On Thu, Apr 9, 2009 at 09:37, Chrissie Caulfield <ccaul...@redhat.com> wrote:
> Joel Becker wrote:
>> Steve, Dave, etc,
>>       Someone told me a while back that a node joining a cpg group
>> would be by its lonesome in the join message.  That is, when the node
>> gets its first confchg, it will be the only node in the list of joins.
>> I've been using this to detect the first joiner of the group ("I joined,
>> and the member count is 1").
>>       Dave's since told me that this assumption is not valid (if it
>> ever was).  So two or more nodes can join in parallel, and each can see
>> more than node in the list of joins for its first confchg.  I'm now
>> trying to figure out an algorithm for "first joiner".  I have a couple
>> of questions:
>>
>> 1) If I see member_count == join_count, does that mean every member has
>> just joinded, and all the members are receiving the same join message?
>>
>> 2) If member_count == join_count, can leave_count be non-zero?  If it
>> is, am I guaranteed that we're looking at "all old members left, all new
>> members joined"?
>>
>>       If these both are true, I can simply isolate a "first joiner" by
>> checking member_count == join_count and selecting the lowest node
>> number.
>
>
> I don't think you can detect a first-joiner using CPG. cman does it by
> reading the totem confchg messages. It is quite possible for two nodes
> to join at the same time ... during the same SYNC phase so you certainly
> can't rely on that.
>
> 1) If member_count == join count, then it's a safe bet that they are all
> new nodes, and yes , it is true that all nodes should see the same
> confchg messages
>
> 2) if join_count > 0 then leave_count will always be zero. That's a
> consequence of how CPG sends its messages really, join and leave
> messages are always separate. Don't rely on this behaviour though!

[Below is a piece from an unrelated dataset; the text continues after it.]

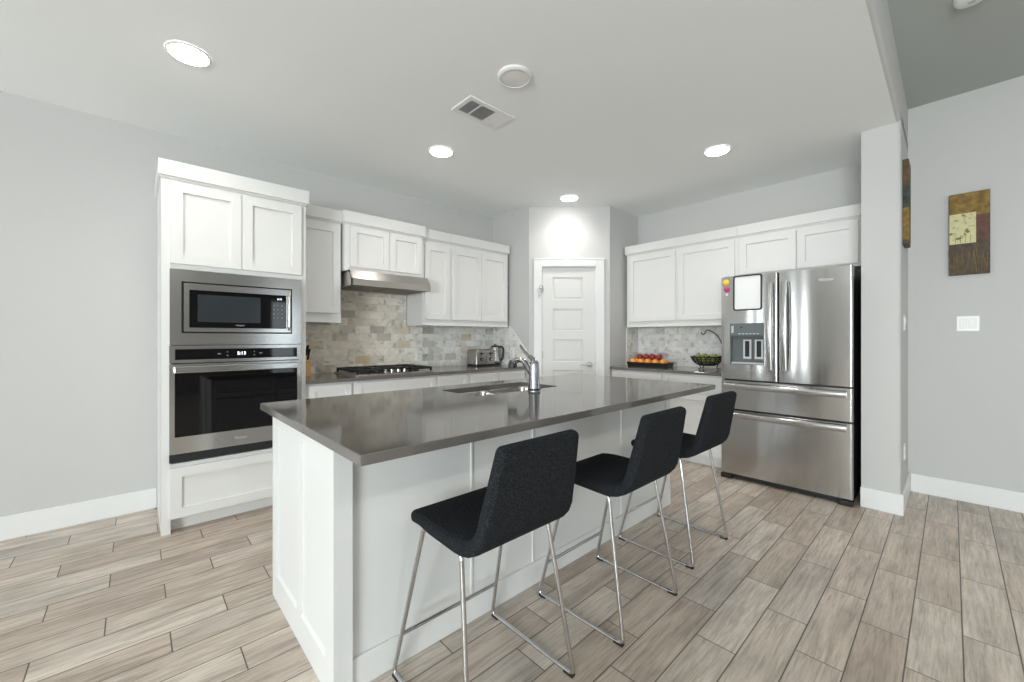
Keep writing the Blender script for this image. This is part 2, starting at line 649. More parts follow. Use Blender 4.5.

> Although I can't see any reason to change it, I'd rather not have it
> burned into the defacto specification.

For added fun, a node that restarts quickly enough (think a VM) won't
even appear to have left (or rejoined) the cluster.
At the next totem confchg event, It will simply just be there again
with no indication that anything happened.

At least this is true for the raw corosync/openais membership data,
perhaps CPG can infer this some other way.